This was published on the Las Vegas Review Journal on February 21, 2023
Sen. Skip Daly, D-Sparks, in a meeting of the Senate Committee on Legislative Operations and Elections during the 82nd Session of the Legislature on Tuesday, Feb. 7, 2023, in Carson City. (Ellen Schmidt/Las Vegas Review-Journal)

Sen. Skip Daly, D-Sparks, in a meeting of the Senate Committee on Legislative Operations and Elections during the 82nd Session of the Legislature on Tuesday, Feb. 7, 2023, in Carson City. (Ellen Schmidt/Las Vegas Review-Journal)

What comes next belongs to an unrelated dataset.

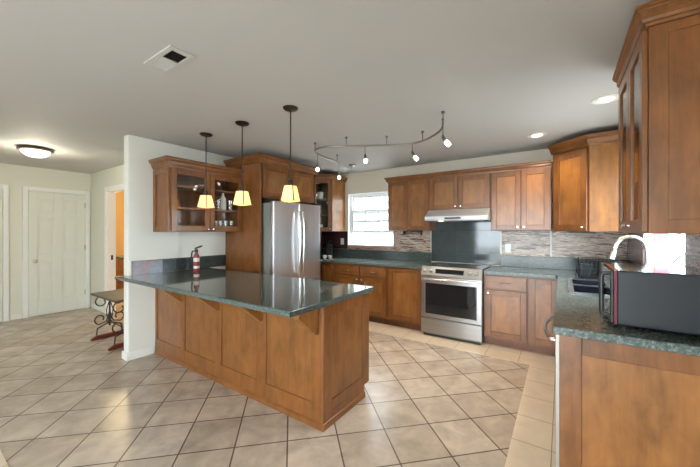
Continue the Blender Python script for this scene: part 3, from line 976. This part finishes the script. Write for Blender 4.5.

By Jessica Hill Las Vegas Review-Journal

Nevada Democratic Sen. Skip Daly of Sparks wants people who submit fake Electoral College certificates to be convicted of a felony and sentenced up to 10 years in prison.

Some public defenders, however, say that penalty may be too harsh.

Daly’s proposed legislation, Senate Bill 133, which the Senate Committee on Legislative Operations and Elections heard on Tuesday but took no action on, would make submitting false electoral certificates a felony. If the person is found guilty of conspiring to create or serve in a false slate of presidential electors, they also would not be able to run for or be appointed to a state office in the future, Daly said.

If convicted, the person could be sentenced to a minimum of four years and a maximum term of 10 years in state prison. It also prohibits a court from granting probation to a person who was convicted of the offense, according to the bill’s language.

In Nevada in the wake of the 2020 election, Republican electors met in Carson City and held a ceremony in front of the legislative building in which they signed certificates falsely claiming former President Donald Trump won the election, and sent those documents to Washington as part of a scheme to keep Trump in power. The plan has been the subject of investigations by the Justice Department and the Jan. 6 committee in Congress.

Nevada Republican Party Chairman Michael McDonald, questioned by the Jan. 6 committee about the fake certificates, asserted his Fifth Amendment privilege more than 275 times in a sworn deposition.

Representatives from Washoe and Clark county public defenders offices spoke in opposition of the bill Tuesday, taking issue with the length of sentencing and proposing an amendment.

“Justice means nothing if it’s not proportional, meaning the punishment must fit the crime,” said John Piro, deputy public defender with the Clark County public defender’s office. “And in this bill as drafted, this punishment is not proportional.”

The people who stormed the Capitol and broke into former House Speaker Nancy Pelosi’s office would get a lesser sentence than the one proposed in this bill, Piro said. If Sen. Heidi Seevers Gansert, R-Reno, was to stab Daly, for instance, she would get a lesser sentence than the fake elector penalty, Piro said.

“If you want to criminalize it, so be it … but let’s do it in a proportional way,” Piro said. “Let’s do it so that we’re not using the criminal justice system as a hammer to hammer people who genuinely made a mistake, to hammer our political rivals.”

“It was deliberate. It was on purpose. It was not a mistake,” Daly said, adding he thinks the penalties are not strong enough.

Janine Hansen, state chairman of of the Independent American Party, argued the legislation was not necessary with the federal passage of the Electoral Count Reform and Presidential Transition Improvement Act of 2022, which changes the process of casting and counting electoral votes for presidential elections and clarifies the vice president’s role during the congressional session that certifies the electoral votes of the president.

Democratic Secretary of State Cisco Aguilar spoke in support of the bill, as did representatives of the Culinary Union and Battle Born Progress, a progressive strategic communications organization.

“We saw the embarrassing role that Nevada played in that (2020) election,” said Annette Magnus, executive director of Battle Born Progress. “We must do better. This is a step to protect our democracy.”